Kaufmann concluded, “The women continue to participate in the Inquiry, but the hope they had at the outset that here they will finally be given the answers they need has diminished to the point of vanishing.”

The experiences of the Inquiry's non-state core participants confirms the UCPI’s essential role as a damage limitation exercise to clean up the fall-out from the earlier spycops court cases. It is as far as it is possible to be from the independent investigation of anti-democratic measures against political organisations and individuals it was purported to be.

From the beginning the Socialist Equality Party rejected the Inquiry’s terms of reference, which excluded many political organisations from being designated as core participants.
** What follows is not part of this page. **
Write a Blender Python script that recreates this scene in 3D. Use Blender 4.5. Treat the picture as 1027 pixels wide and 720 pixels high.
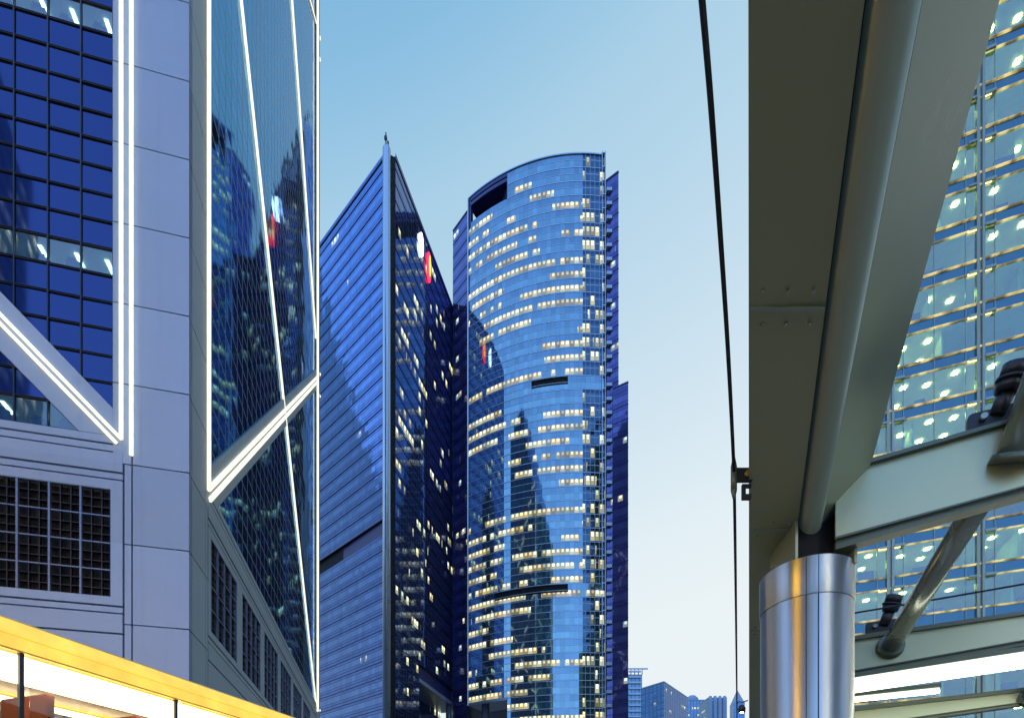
import bpy, bmesh, math, random
from mathutils import Vector, Matrix
R = math.radians
random.seed(7)
for o in list(bpy.data.objects): bpy.data.objects.remove(o)
sc = bpy.context.scene
COL = sc.collection

# ------------------------------------------------------------------ camera
CAMZ = 1.6; F = 540.0; CX = 513.5; HY = 855.0
cd = bpy.data.cameras.new('camera'); cam = bpy.data.objects.new('camera', cd); COL.objects.link(cam)
cam.location = (0, 0, CAMZ); cam.rotation_euler = (R(90), 0, 0)
cd.sensor_width = 36; cd.lens = 36*F/1027; cd.shift_y = (HY-360)/1027; cd.clip_end = 6000; cd.clip_start = 0.05
sc.camera = cam

# ------------------------------------------------------------------ world and light
w = bpy.data.worlds.new('World'); sc.world = w; w.use_nodes = True
nt = w.node_tree; N = nt.nodes; L = nt.links
for n in list(N): N.remove(n)
def nd(t, **k):
    n = N.new(t)
    for a, b in k.items(): setattr(n, a, b)
    return n
def wm(op, a, b=None, c=None):
    n = nd('ShaderNodeMath', operation=op)
    for i, v in enumerate((a, b, c)):
        if v is None: continue
        if isinstance(v, (int, float)): n.inputs[i].default_value = v
        else: L.new(v, n.inputs[i])
    return n.outputs[0]
tc = nd('ShaderNodeTexCoord'); sep = nd('ShaderNodeSeparateXYZ'); L.new(tc.outputs['Generated'], sep.inputs[0])
zc = wm('SUBTRACT', sep.outputs[2], wm('MULTIPLY', sep.outputs[0], 0.25))
def ramp(inp, stops):
    r = nd('ShaderNodeValToRGB'); L.new(inp, r.inputs[0]); e = r.color_ramp.elements
    while len(e) < len(stops): e.new(0.5)
    for i, (p, c) in enumerate(stops): e[i].position = p; e[i].color = (*c, 1)
    return r.outputs[0]
front = ramp(zc, [(0.0, (.82, .88, .90)), (0.32, (.82, .89, .91)), (0.44, (.76, .86, .91)), (0.62, (.59, .75, .86)), (0.79, (.40, .63, .80)), (0.86, (.25, .51, .75)), (1.0, (.09, .30, .62))])
back = ramp(sep.outputs[2], [(0.0, (.44, .66, 1.0)), (0.35, (.27, .51, .98)), (0.65, (.15, .32, .72)), (0.85, (.055, .15, .48)), (1.0, (.04, .11, .40))])
mf = nd('ShaderNodeMapRange', interpolation_type='SMOOTHSTEP'); L.new(sep.outputs[1], mf.inputs[0]); mf.inputs[1].default_value = -0.35; mf.inputs[2].default_value = 0.3
mx = nd('ShaderNodeMixRGB'); L.new(mf.outputs[0], mx.inputs[0]); L.new(back, mx.inputs[1]); L.new(front, mx.inputs[2])
sky = nd('ShaderNodeTexSky', sky_type='NISHITA'); sky.sun_disc = False; sky.sun_elevation = R(3); sky.sun_rotation = R(200)
add = nd('ShaderNodeMixRGB', blend_type='ADD'); add.inputs[0].default_value = 0.004
L.new(mx.outputs[0], add.inputs[1]); L.new(sky.outputs[0], add.inputs[2])
bg = nd('ShaderNodeBackground'); L.new(add.outputs[0], bg.inputs[0]); bg.inputs[1].default_value = 1.0
wo = nd('ShaderNodeOutputWorld'); L.new(bg.outputs[0], wo.inputs[0])

sd = bpy.data.lights.new('sun', 'SUN'); sun = bpy.data.objects.new('sun', sd); COL.objects.link(sun)
sd.energy = 2.6; sd.angle = R(120); sd.color = (.30, .53, 1.0)
sun.rotation_euler = (R(55), 0, R(-20))       # a broad glow of the after-sunset sky from behind the camera
sun.location = (0, -20, 60)
sc.view_settings.view_transform = 'Standard'; sc.view_settings.look = 'None'; sc.view_settings.gamma = 1; sc.view_settings.exposure = 0
sc.render.engine = 'CYCLES'
sc.cycles.max_bounces = 6; sc.cycles.glossy_bounces = 4; sc.cycles.transparent_max_bounces = 12
sc.cycles.sample_clamp_indirect = 4

# ------------------------------------------------------------------ helpers
def P(x, y, Y): return Vector(((x-CX)/F*Y, Y, CAMZ+(HY-y)/F*Y))
class Plane:                      # a vertical plane through pixel column x at depth Y, running along d
    def __init__(s, x, Y, d): s.X0 = (x-CX)/F*Y; s.Y0 = Y; s.d = d
    def at(s, x, y, off=0.0):     # off: metres towards the camera side
        k = (x-CX)/F; dx, dy = s.d
        n = Vector((dy, -dx)) if dx > 0 else Vector((-dy, dx))
        if n.y > 0: n = -n
        X0 = s.X0+n.x*off; Y0 = s.Y0+n.y*off
        t = (k*Y0-X0)/(dx-k*dy); Y = Y0+dy*t
        return P(x, y, Y)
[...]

This, we said, was “especially peculiar, given that the focus of the inquiry is the Special Demonstration Squad (SDS), which was specifically created as part of high-level political operations against the left.”

Based on evidence from ex-MI5 agents and others, the SEP demanded “the immediate release of the names of all undercover police operatives, especially those active in the Workers Revolutionary Party (and its forerunners and successor organisations), their pseudonyms and dates of operation.”

The state’s refusal exposed the true character of the Inquiry. The UCPI is a fraud which serves only to torment the victims of undercover police operatives and screen the further development of police-state structures by the most right-wing government in British history, with the support of the Labour Party.

During the UCPI's seven years of existence, Boris Johnson’s government has introduced a raft of new repressive legislation in line with the move of the ruling elite internationally to dispense with democratic forms of rule. Last month, in a calculated rebuff to the UCPI, Johnson rushed through the House of Commons the Covert Human Intelligence Sources (CHIS) Bill giving immunity from prosecution to state agents who commit crimes, including murder, torture or sexual violence, while undercover. Only a small number of Labour MPs opposed the bill.